1. Depuis la guerre du Golfe en 1991, la Turquie s'est rapprochée du Gouvernement Régional du Kurdistan irakien (GRK), pour des raisons pragmatiques. Saddam Hussein avait sauvagement écrasé la rébellion kurde et 1 million de réfugiés se trouvaient aux frontières de la Turquie. Pour éviter que ces réfugiés n'envahissent son territoire, la Turquie a participé au programme des Alliés "Provide Comfort" qui avait pour but de réinstaller les kurdes chez eux au Kurdistan d'Irak. Depuis, la Turquie en a tiré un profit économique, puisque plus de 900 sociétés turques sont installées au GRK en 2012, mettant cette région kurde sous son influence culturelle et sociale. 7% des exportations turques partent au GRK. Ceci explique aussi l'accord conclu très récemment pour construire un pipeline de gaz et de pétrole des champs kurdes vers la Turquie, devenue l'ouverture du GRK vers l'Occident.

2. La Turquie espérait que le GRK puisse être un médiateur dans ses relations difficiles avec le PKK, le parti "kurde et turc" qui ne cesse ses attentats contre l'état, et contenir cette force récalcitrante. Cet espoir est vain à ce jour.

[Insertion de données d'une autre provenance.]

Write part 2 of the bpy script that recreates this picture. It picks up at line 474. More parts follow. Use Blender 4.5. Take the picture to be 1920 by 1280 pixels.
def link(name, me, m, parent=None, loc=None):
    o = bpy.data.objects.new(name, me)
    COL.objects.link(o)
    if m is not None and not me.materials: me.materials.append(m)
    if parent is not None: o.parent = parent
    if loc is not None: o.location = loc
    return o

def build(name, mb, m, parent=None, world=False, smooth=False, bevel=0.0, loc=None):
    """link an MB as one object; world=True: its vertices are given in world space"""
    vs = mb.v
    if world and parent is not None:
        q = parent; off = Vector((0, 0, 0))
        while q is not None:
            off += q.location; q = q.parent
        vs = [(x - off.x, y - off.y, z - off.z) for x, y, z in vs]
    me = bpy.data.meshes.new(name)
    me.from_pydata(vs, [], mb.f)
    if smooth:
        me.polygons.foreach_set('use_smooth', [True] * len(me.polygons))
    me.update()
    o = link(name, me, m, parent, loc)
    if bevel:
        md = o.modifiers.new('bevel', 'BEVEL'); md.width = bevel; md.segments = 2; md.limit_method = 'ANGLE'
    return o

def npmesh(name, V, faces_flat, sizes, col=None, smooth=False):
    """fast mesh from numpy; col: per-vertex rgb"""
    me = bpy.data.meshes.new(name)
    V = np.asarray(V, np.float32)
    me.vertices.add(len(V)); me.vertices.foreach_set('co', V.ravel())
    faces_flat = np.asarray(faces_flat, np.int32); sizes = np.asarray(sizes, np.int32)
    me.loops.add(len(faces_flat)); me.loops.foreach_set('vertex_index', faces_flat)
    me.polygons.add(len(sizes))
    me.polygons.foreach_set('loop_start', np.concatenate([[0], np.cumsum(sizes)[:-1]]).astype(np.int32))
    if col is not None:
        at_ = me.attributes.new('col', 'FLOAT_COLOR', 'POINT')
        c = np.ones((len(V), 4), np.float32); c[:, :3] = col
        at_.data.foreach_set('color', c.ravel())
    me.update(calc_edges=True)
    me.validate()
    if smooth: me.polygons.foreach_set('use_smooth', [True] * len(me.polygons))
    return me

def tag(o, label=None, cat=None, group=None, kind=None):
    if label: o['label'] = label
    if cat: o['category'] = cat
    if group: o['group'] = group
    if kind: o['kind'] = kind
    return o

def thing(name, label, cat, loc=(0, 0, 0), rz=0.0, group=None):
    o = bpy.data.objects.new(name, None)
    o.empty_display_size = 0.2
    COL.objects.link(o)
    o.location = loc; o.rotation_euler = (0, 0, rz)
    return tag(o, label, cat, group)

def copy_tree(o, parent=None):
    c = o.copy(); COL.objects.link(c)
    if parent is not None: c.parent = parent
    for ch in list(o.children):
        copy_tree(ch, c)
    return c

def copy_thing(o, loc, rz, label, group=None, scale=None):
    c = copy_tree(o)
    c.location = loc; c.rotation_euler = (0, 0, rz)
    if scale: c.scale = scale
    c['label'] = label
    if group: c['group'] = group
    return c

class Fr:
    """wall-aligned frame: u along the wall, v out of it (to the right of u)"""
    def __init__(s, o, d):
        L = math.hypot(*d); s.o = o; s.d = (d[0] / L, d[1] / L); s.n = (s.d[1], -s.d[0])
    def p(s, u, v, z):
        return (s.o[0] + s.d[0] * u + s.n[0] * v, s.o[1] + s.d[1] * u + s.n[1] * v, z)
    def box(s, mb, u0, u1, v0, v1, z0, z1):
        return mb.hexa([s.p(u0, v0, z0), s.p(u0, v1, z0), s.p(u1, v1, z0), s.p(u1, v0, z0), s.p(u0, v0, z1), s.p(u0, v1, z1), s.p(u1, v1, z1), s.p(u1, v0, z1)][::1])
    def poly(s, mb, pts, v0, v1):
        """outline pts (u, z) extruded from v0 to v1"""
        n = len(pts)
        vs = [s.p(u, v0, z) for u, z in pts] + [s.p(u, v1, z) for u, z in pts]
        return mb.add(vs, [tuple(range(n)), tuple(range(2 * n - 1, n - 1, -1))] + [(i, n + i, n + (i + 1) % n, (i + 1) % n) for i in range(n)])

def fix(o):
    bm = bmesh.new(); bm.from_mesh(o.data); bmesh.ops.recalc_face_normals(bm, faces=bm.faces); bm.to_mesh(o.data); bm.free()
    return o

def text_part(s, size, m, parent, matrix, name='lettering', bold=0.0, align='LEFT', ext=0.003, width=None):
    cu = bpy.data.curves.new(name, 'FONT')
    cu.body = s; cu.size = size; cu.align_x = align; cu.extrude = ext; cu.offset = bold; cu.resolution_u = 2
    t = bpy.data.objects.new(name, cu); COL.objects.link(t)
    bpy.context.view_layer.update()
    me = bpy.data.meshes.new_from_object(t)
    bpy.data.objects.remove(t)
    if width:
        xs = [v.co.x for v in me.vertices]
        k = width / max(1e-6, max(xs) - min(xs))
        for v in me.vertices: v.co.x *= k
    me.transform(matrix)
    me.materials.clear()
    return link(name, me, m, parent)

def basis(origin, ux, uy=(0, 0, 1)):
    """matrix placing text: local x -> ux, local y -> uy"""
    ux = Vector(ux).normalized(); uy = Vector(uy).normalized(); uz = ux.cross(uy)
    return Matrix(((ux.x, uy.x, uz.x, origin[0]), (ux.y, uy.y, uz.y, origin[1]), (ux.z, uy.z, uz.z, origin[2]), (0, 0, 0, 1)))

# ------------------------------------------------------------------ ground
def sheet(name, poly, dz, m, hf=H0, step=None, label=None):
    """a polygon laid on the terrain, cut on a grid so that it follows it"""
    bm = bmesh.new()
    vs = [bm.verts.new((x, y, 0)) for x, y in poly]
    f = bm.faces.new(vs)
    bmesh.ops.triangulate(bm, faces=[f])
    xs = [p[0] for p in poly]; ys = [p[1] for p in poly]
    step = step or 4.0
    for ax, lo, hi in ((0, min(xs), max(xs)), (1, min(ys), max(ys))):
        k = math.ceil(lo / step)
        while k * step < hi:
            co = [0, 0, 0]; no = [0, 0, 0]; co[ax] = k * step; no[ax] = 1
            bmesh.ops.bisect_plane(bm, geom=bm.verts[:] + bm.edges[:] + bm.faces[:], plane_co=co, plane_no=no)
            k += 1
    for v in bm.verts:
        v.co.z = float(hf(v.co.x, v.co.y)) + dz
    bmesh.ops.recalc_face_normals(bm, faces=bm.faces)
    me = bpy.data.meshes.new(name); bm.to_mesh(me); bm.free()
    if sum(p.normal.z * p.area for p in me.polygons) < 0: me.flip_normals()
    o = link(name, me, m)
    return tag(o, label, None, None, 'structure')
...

3. Mais ce sont surtout des considérations géostratégiques régionales qui ont incité la Turquie à courtiser le GRK. La base de cette alliance de fait serait la haine séculaire entre les sunnites et les shiites. Et les kurdes sont des sunnites. Et nous sommes devant une stratégie d'affrontement global au Moyen Orient, d'autant plus que le nouvel Irak à majorité shiite s'est rapproché de l'Iran, avec le 1er ministre Maliki. Il faut savoir aussi que sur le plan personnel Erdogan et Maliki ne s'entendent pas. Ledit "printemps arabe" et la guerre des dirigeants alaouites contre les sunnites en Syrie a contribué à créer un flot de réfugiés syriens se déversant en Turquie, notamment des kurdes sunnites.

Aujourd'hui la Turquie préfère Massou'd Barzani et le GRK au gouvernement central d'Irak. Pour la Turquie, Barzani n'est plus un "chef de tribu", mais un honorable président qu'on reçoit avec faste.

Cette alliance de fait va-t-elle contenir le désir d'indépendance des kurdes de Syrie et de Turquie ? Le génie kurde est sorti de la bouteille et n'est pas prêt à y rentrer?